Part two of the Thank St Andrews It’s Christmas Day trilogy
is a thoroughly Scottish bake. I had a few days off work this week so went down
to visit my parents in Yorkshire and had a chance to bake with my mum again
which was great. I started my usual tactic of searching online for something to
bake when my mum suggested I could just look in some of her cookbooks, old-school
huh! Well I am very glad I did because I found something really special.
My mum gave me her copy of the Glasgow Cookery Book to look
through for inspiration. My mum was given the book in her home town of Glasgow
and it has been well used and well loved for a long time. I won’t say the exact
year she received it because I don’t want to reveal her age (she doesn’t look a
day over 21!) but the book has her maiden name in it so she’s definitely had it
for a year or two! Whilst flicking
through the book I came across a pile of loose recipes, two of which really
caught my eye. The recipes were for the Scottish classic the Clootie Dumpling “A traditional dessert pudding,
clootie dumpling is made with
flour, breadcrumbs, dried fruit (sultanas and currants), suet, sugar and spice with
some milk to bind it, and sometimes golden syrup. Ingredients
are mixed well into a dough, then wrapped up in a floured cloth, placed in a
large pan of boiling water and simmered for a couple of hours before being
lifted out and dried before the fire or in an oven. Recipes vary from region to
region e.g. in North Fife and Dundee it is
not common to use breadcrumbs but the use of treacle is
common” (Thank you Wikipedia).
The first recipe I found was for a traditional steamed Clootie
which was written out by hand by my mum, some years ago judging by the
yellowness of the paper. The second recipe
was a more modern microwave Clootie recipe which had been written out by my
Gran (my mum’s mum) along with a note about it. We think that my Gran had
posted my mum the recipe around the time of mum’s birthday, because she always
used to get a Clootie Dumpling instead of a birthday cake. The note read as
follows:
“Was going to make you
a dumpling but it was too heavy to send, so here’s the recipe. I have tried it
a couple of times and it’s quite delicious really. The only snag is the fruit
seems to go to the bottom, but it doesn’t spoil the taste”.
The cookbook and recipes |
My mum and dad moved away from Glasgow over thirty years ago
so the note could have been sent anytime after they moved and were too far away
for Gran to deliver or post mum’s traditional birthday treat!!
So, what could be better for a Scottish baking week than a
Scottish recipe, written and recommended by my Scottish Gran, found in the back
of a Glasgow cookbook!! It is also gave me the chance to do something I haven’t
done before in the baking challenge which is to bake using a microwave.
Ingredients (they
were all written in imperial measures so I did some rough conversions to metric)
1 cup of water
1 cup of sugar
1/2lb (226grams) of margarine
3/4lb (340grams) sultanas and raisins
1 tablespoon of treacle
1 tablespoon of mixed spice
1/2lb (226grams) of plain flour
2 eggs
1 tsp Bicarbonate of Soda
Method
1) Melt
water, sugar, margarine, fruit, treacle and mixed spice in a pan for 2 minutes.

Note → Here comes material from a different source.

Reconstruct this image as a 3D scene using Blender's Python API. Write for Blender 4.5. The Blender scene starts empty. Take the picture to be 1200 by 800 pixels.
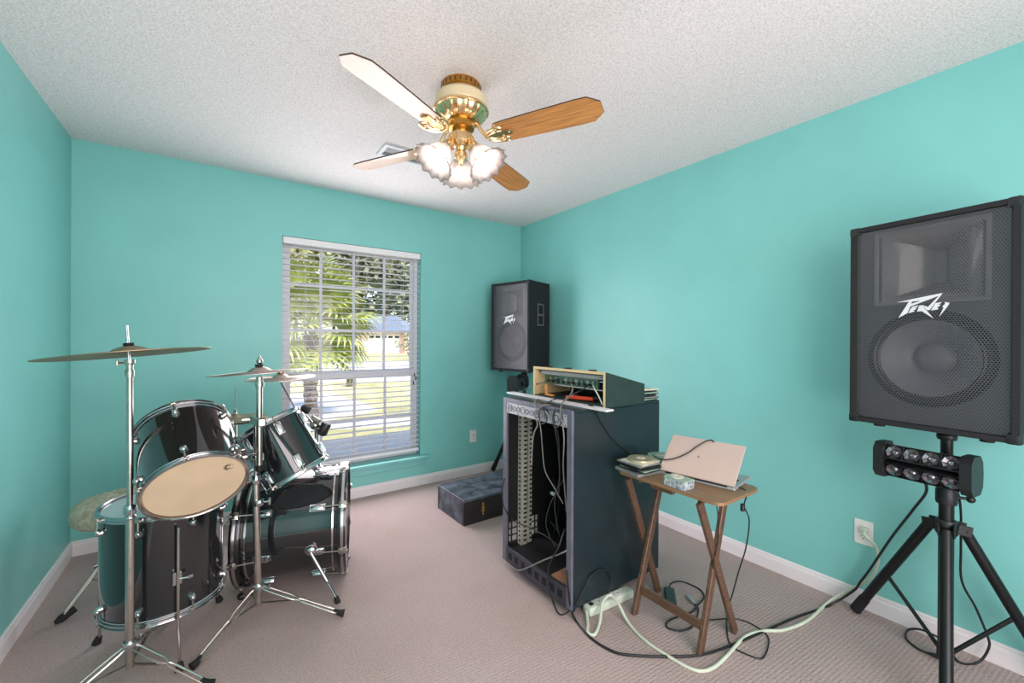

Add the four, egg and bicarbonate and combine together.
2) Line
a bowl or dish with Clingfilm
3) Pour
mixture into the lined bowl and cook in the microwave on high for 9 minutes (I cooked mine for an extra few minutes, probably about 13-14
in total because the bottom looked raw and runny. Baking in a microwave is
tricky because food keeps on cooking after you stop heating it, so it’s hard to
judge when it’s done. My dad told me that he thought, in his expert baking opinion,
that the Clootie was a bit overcooked, I should have trusted Gran’s timings!)
The fruity mixture coming together |
The dumpling in all its glory |
I would have to say I agree with my Gran, it really was
quite delicious. Being cooked in the microwave instead of the traditional
steaming in a floured Clootie (Scottish word for cloth) made the dumpling a bit
lighter and spongier than is traditional. My Gran was also correct, the fruit
all sunk to the bottom of the dumpling but my official taste testers, my mum
and dad, assured me that it was just as tasty (if a little drier) as a traditional
one.
My dad considering his first mouthful!! What will the official taste tester think?? |
Sadly my Gran passed away earlier this year so I won’t have
the chance to ask her about her recipe or tell her I have tried it out, but I
think she was watching from somewhere and I hope she approved of me using her
recipe!
I hope you all had a lovely Thanksgiving, St Andrews Day and
TSAICD this week. Now it’s time to channel the Christmas spirit and plan a Christmassy
bake for the third part of the trilogy next week.
Happy baking, xx Linds xx
I'm looking to try this recipe. Will dust the fruit in flour before adding as I've heard that helps keep it from sinking.